Saki (咲希) "It means you haven't spent as much as planned — but you also haven't delivered as much as planned. The question is whether the delay is on the critical path or on tasks with float."

Ren (蓮) "The delay is mostly in the environment setup — Tetsu's tasks. Those are definitely on the critical path. So... not great."

→ When critical-path tasks slip, the entire project schedule is at risk. Tasks with float can absorb some delay, but critical-path delays propagate directly to the finish date.

Hina (陽菜) "Should I update the schedule to show the new dates? Or do we try to recover?"

Ren (蓮) "Both. We adjust the forecast and figure out how to pull those four days back. Maybe we can shift some of Tetsu's non-critical work to free up his throughput."

Saki pulls a printed variance chart from her folder at the same moment Ren reaches for it. Their hands brush over the paper. Neither acknowledges it. Across the table, Hina bites her lip to keep from grinning.

Saki (咲希) "The numbers tell us what happened. Our job is to decide what happens next. I'd classify us as on track (when actual progress matches the planned baseline) on budget and recoverable on schedule — if we act this week."

Progress Review
Definition A formal evaluation of project progress against the planned baseline.
Components Baseline comparison, variance analysis, trend identification, corrective action recommendations.
Related baseline, variance, performance measurement, earned value.
Example Saki's review compared Pulse Works' actual progress against the approved scope and cost baselines, revealing a four-day schedule gap.
Schedule Variance
Definition The difference between the planned schedule and actual schedule progress.
Components Planned completion dates, actual completion dates, variance calculation (EV − PV in EVM terms).
Related cost variance, baseline, critical path, float.
Example The XR project showed a negative schedule variance of four days — driven by Tetsu's critical-path environment setup tasks.
On Track
Definition When actual progress matches or exceeds the planned baseline.
Components Schedule alignment, budget alignment, scope delivery, quality compliance.
Related behind schedule, baseline, variance, performance measurement.
Example Saki classified the project's budget as on track (92% of planned value spent) even though the schedule was behind.
Behind Schedule
Definition When actual progress falls short of the planned baseline.
Components Negative schedule variance, delayed milestones, critical-path impact assessment.
Related on track, schedule variance, critical path, float.
Example The four-day delay on Tetsu's tasks put the XR project behind schedule — and because those tasks sit on the critical path, the delay directly threatens the launch date.
Review Corner
1 The Phase That Wasn't (Unit 1)

Hina (陽菜) "Ren, looking at the numbers — do you think we rushed through the planning phase? The milestones we missed are all setup tasks we barely discussed."

Ren (蓮) "Yeah. We jumped to execution like I always do. Saki warned us about that at the very first meeting."

→ Project lifecycle & phases (Unit 1): Skipping or compressing the planning phase creates gaps that surface later as schedule variance. Phase gates exist to catch these gaps early.
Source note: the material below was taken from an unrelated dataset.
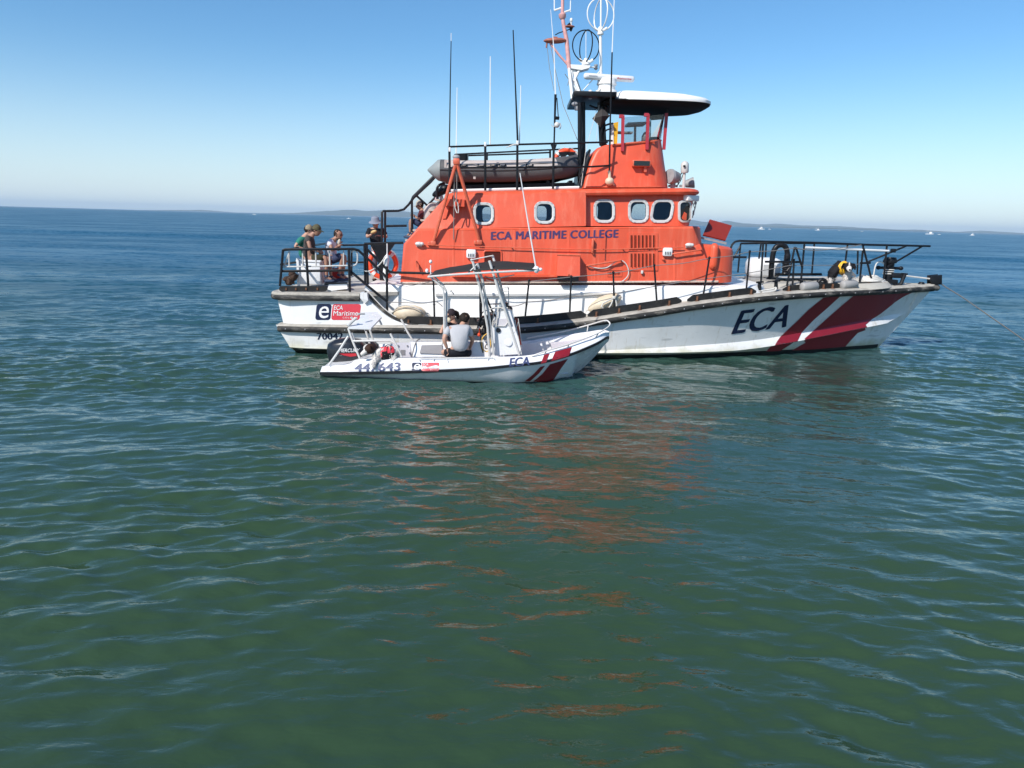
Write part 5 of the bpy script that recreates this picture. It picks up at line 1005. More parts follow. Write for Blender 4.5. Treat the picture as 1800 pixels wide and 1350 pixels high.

2 The Scope That Grew (Unit 6)

Saki (咲希) "Two of the delayed tasks weren't in the original scope baseline. They were added after Director Kudo's feature requests. If we'd held the scope statement tighter, the schedule might still be on track."

Ren (蓮) "So every time we said 'sure, we can add that,' we were borrowing time from the critical path."

→ Scope definition & WBS (Unit 6): Scope changes that bypass the baseline directly impact the schedule. The scope baseline isn't bureaucracy — it's the reference point that makes progress reviews meaningful.

3 The Roadmap Reality Check (Unit 19)

Hina (陽菜) "Remember the roadmap we presented to Director Kudo? The milestones looked so clean. Now half of them have shifted."

Ren (蓮) "A roadmap is a snapshot. The baseline is what we measure against. Next time we present, we show both — the plan and the reality."

→ Progress reviews (Unit 19 → 21): Roadmaps communicate intent; baselines measure performance. Presenting both builds stakeholder trust by being honest about variance while showing you have a recovery plan.